I want to note that Damaris carries the puppy, Chirli, around in her bra. Now I am not a flat-chested woman, but I have a hard time figuring out how I would carry a whole-ass puppy around in my bra. It’s kind of full already. There’s no room for dogs in there. Seriously. I just looked inside my shirt and even with a sports bra there’s no place to put a puppy. Not without painful scratches in a place I don’t really want to be scratched.
But then Damaris is the kind of person who pays for things with bra money so that tells you all you need to know about her as a person right there.
Damaris loves the puppy at first. Her husband, Rogelio, isn’t quite as entranced, but he puts up with it. Then Chirli runs away to the jungle. She doesn’t come back for a little over a month. During that time, Damaris and Rogelio rekindle their relationship, but it ends when he yells at her for dropping a mug. Y’all, I think I found the real reason why they don’t have kids.
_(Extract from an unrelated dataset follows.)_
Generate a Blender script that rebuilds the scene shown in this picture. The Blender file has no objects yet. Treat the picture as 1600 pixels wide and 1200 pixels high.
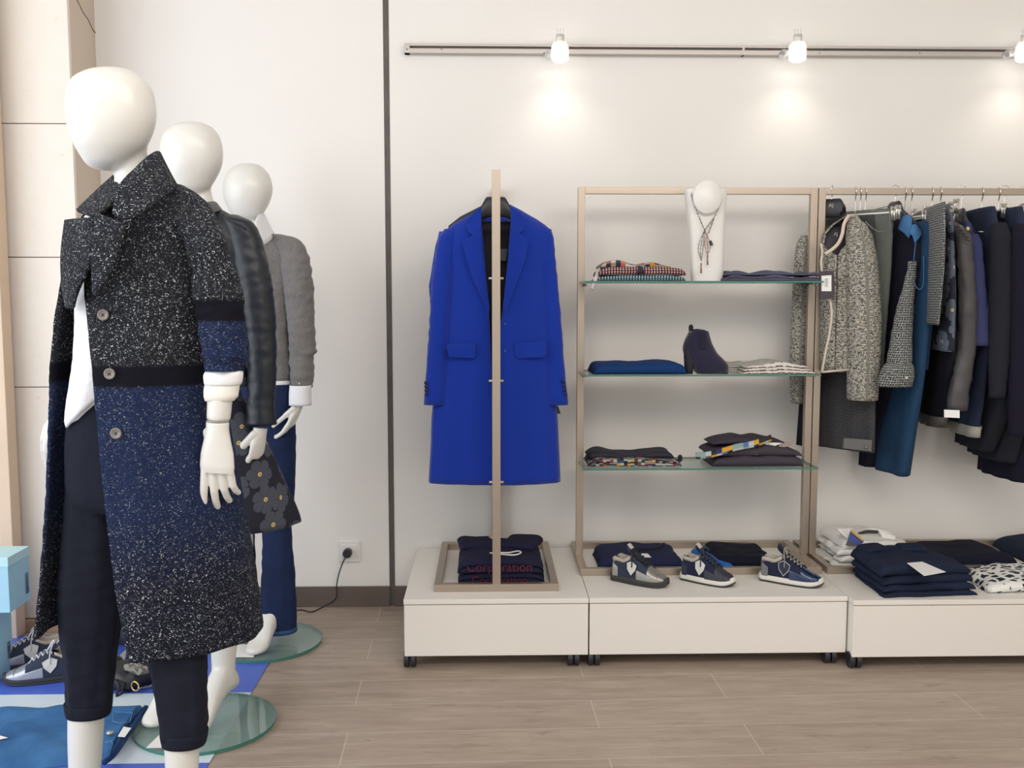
import bpy, math, random
from mathutils import Vector, Matrix, noise
R = math.radians
scene = bpy.context.scene
col = scene.collection

# ---------------------------------------------------------------- camera
F = 1500.0; YAW = math.atan(37/1500.); PIT = math.atan(137/1500.); CH = 1.30
cam_d = bpy.data.cameras.new('camera'); cam = bpy.data.objects.new('camera', cam_d); col.objects.link(cam)
cam_d.sensor_width = 36.0; cam_d.lens = F/1600*36.0; cam_d.clip_start = 0.05
cam.location = (0, 0, CH); cam.rotation_euler = (math.pi/2-PIT, 0, -YAW)
scene.camera = cam
# ---------------------------------------------------------------- world, lights, exposure
w = bpy.data.worlds.new('world'); scene.world = w; w.use_nodes = True
w.node_tree.nodes['Background'].inputs[0].default_value = (1.0, 0.975, 0.94, 1)
w.node_tree.nodes['Background'].inputs[1].default_value = 0.95
scene.view_settings.view_transform = 'Standard'; scene.view_settings.look = 'None'
scene.view_settings.gamma = 1; scene.view_settings.use_curve_mapping = False
scene.view_settings.exposure = 0.08
def area(name, loc, target, sx, sy, e, c):
    l = bpy.data.lights.new(name, 'AREA'); l.shape = 'RECTANGLE'; l.size = sx; l.size_y = sy; l.energy = e; l.color = c
    o = bpy.data.objects.new(name, l); col.objects.link(o); o.location = loc
    o.rotation_euler = (Vector(target)-Vector(loc)).to_track_quat('-Z', 'Y').to_euler(); return o
area('shopfront_daylight', (-3.2, 1.0, 1.5), (0.0, 3.4, 1.0), 3.0, 2.6, 66, (0.86, 0.93, 1.0))
area('unseen_overhead_light', (0.2, 0.9, 2.92), (0.4, 2.9, 0.6), 2.6, 1.6, 52, (1.0, 0.93, 0.85))  # unseen overhead lights, set well forward to soften the shelf shadows
area('unseen_overhead_light', (1.9, 0.6, 2.92), (1.6, 2.9, .6), 1.4, 1.0, 26, (1.0, 0.92, 0.83))

# ---------------------------------------------------------------- geometry from the survey of the room
def P(px, py, Y):
    cp, sp = math.cos(PIT), math.sin(PIT); cy, sy = math.cos(YAW), math.sin(YAW)
    a = (px-800)/F; b = -(py-600)/F
    d = Vector((sy*cp+a*cy+b*sy*sp, cy*cp-a*sy+b*cy*sp, -sp+b*cp))
    return Vector((0, 0, CH)) + d*(Y/d.y)
def Gd(px, py, z=0.0):
    d = P(px, py, 1.0)-Vector((0, 0, CH)); return Vector((0, 0, CH))+d*((z-CH)/d.z)

# ---------------------------------------------------------------- materials
MATS = {}
class NT:
    def __init__(s, name):
        s.m = bpy.data.materials.new(name); s.m.use_nodes = True; s.t = s.m.node_tree
        s.b = s.t.nodes['Principled BSDF']
    def n(s, typ, **kw):
        n = s.t.nodes.new(typ)
        for k, v in kw.items(): setattr(n, k, v)
        return n
    def l(s, a, b): s.t.links.new(a, b)
    def setin(s, n, i, v):
        if hasattr(v, 'is_linked') or hasattr(v, 'links'): s.l(v, n.inputs[i])
        else: n.inputs[i].default_value = v
    def math(s, op, a, b=0.0, c=0.0):
        n = s.n('ShaderNodeMath', operation=op); s.setin(n, 0, a); s.setin(n, 1, b)
        if op in ('MULTIPLY_ADD', 'COMPARE', 'SMOOTH_MIN'): s.setin(n, 2, c)
        return n.outputs[0]
    def mix(s, f, a, b):
        n = s.n('ShaderNodeMix', data_type='RGBA'); s.setin(n, 0, f)
        for i, v in ((6, a), (7, b)):
            if isinstance(v, tuple): n.inputs[i].default_value = (*v, 1)
            else: s.l(v, n.inputs[i])
        return n.outputs[2]
    def ramp(s, f, stops, interp='LINEAR'):
        n = s.n('ShaderNodeValToRGB'); s.l(f, n.inputs[0]); r = n.color_ramp; r.interpolation = interp
        while len(r.elements) < len(stops): r.elements.new(0.5)
        for e, (p, c) in zip(r.elements, stops):
            e.position = p; e.color = (*c, 1) if isinstance(c, tuple) else (c, c, c, 1)
        return n.outputs[0]
    def coord(s, kind='Object', scale=(1, 1, 1), rot=(0, 0, 0), loc=(0, 0, 0)):
        t = s.n('ShaderNodeTexCoord'); m = s.n('ShaderNodeMapping'); s.l(t.outputs[kind], m.inputs[0])
        m.inputs['Scale'].default_value = scale; m.inputs['Rotation'].default_value = rot; m.inputs['Location'].default_value = loc
        return m.outputs[0]
    def noise(s, vec, scale, detail=2.0, rough=0.5, out=0):
        n = s.n('ShaderNodeTexNoise'); s.l(vec, n.inputs['Vector']); n.inputs['Scale'].default_value = scale
        n.inputs['Detail'].default_value = detail; n.inputs['Roughness'].default_value = rough; return n.outputs[out]
    def bump(s, h, strength=0.3, dist=0.002):
        n = s.n('ShaderNodeBump'); s.l(h, n.inputs['Height']); n.inputs['Strength'].default_value = strength
        n.inputs['Distance'].default_value = dist; s.l(n.outputs[0], s.b.inputs['Normal'])
    def base(s, v):
        if isinstance(v, tuple): s.b.inputs['Base Color'].default_value = (*v, 1)
        else: s.l(v, s.b.inputs['Base Color'])
    def p(s, **kw):
        for k, v in kw.items(): s.b.inputs[k.replace('_', ' ')].default_value = v
        return s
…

When Chirli comes back, she’s pregnant. Rogelio has to point this out to Damaris who immediately hates the dog. This is supposed to be some kind of statement on the dog as representative of Damaris and all she can’t be, but it falls flat. I Google Translated some of the Spanish reviews of the book on Goodreads, and it appears it’s as obscure in the original language as it is in English.
The puppies are born and Chirli immediately eats one. The rest of them she barely tolerates. Ah, I see the Chirli-Damaris connection now. Damaris sets about finding homes for the puppies. One woman, Ximena, wants a female puppy. She wanted one from the original litter Chirli came from, but Damaris got it first. There was one female in the litter, so Damaris sets it aside for Ximena. After a week Ximena hasn’t shown up, so Damaris gives the puppy to a tourist. Ximena shows up wanting her bitch so Damaris gives her Chirli, the dog she loved SO MUCH up until the point she got pregnant.
Ximena takes Chirli back to her drug den house. Chirli runs away. Damaris takes her back. Chirli runs away again. Damaris ties a rope around her neck and straight up strangles her. Then she sees Ximena coming up to the house. Damaris goes into a crisis, wondering if she should jump off a cliff or run away into the jungle to be eaten by whatever large predator is passing by. Sadly, she does not. I spent the last three pages wanting her to die and she didn’t and I wish she had. That’s why I threw the book across the room.
I’m leaving out a whole subplot about the people who owned the estate Damaris and Rogelio lived on and Damaris’ relatives who didn’t like her because she’s a horrible person and a little boy who was swept away by a wave when Damaris was little because they were all pointless and had no bearing on anything. Seriously, folks, this book is effing awful and no one should ever read it. If you have even the slightest positive feeling towards Canis lupus familiaris, do not touch this book with your hands, eyes, or any other sense-transmitting organs.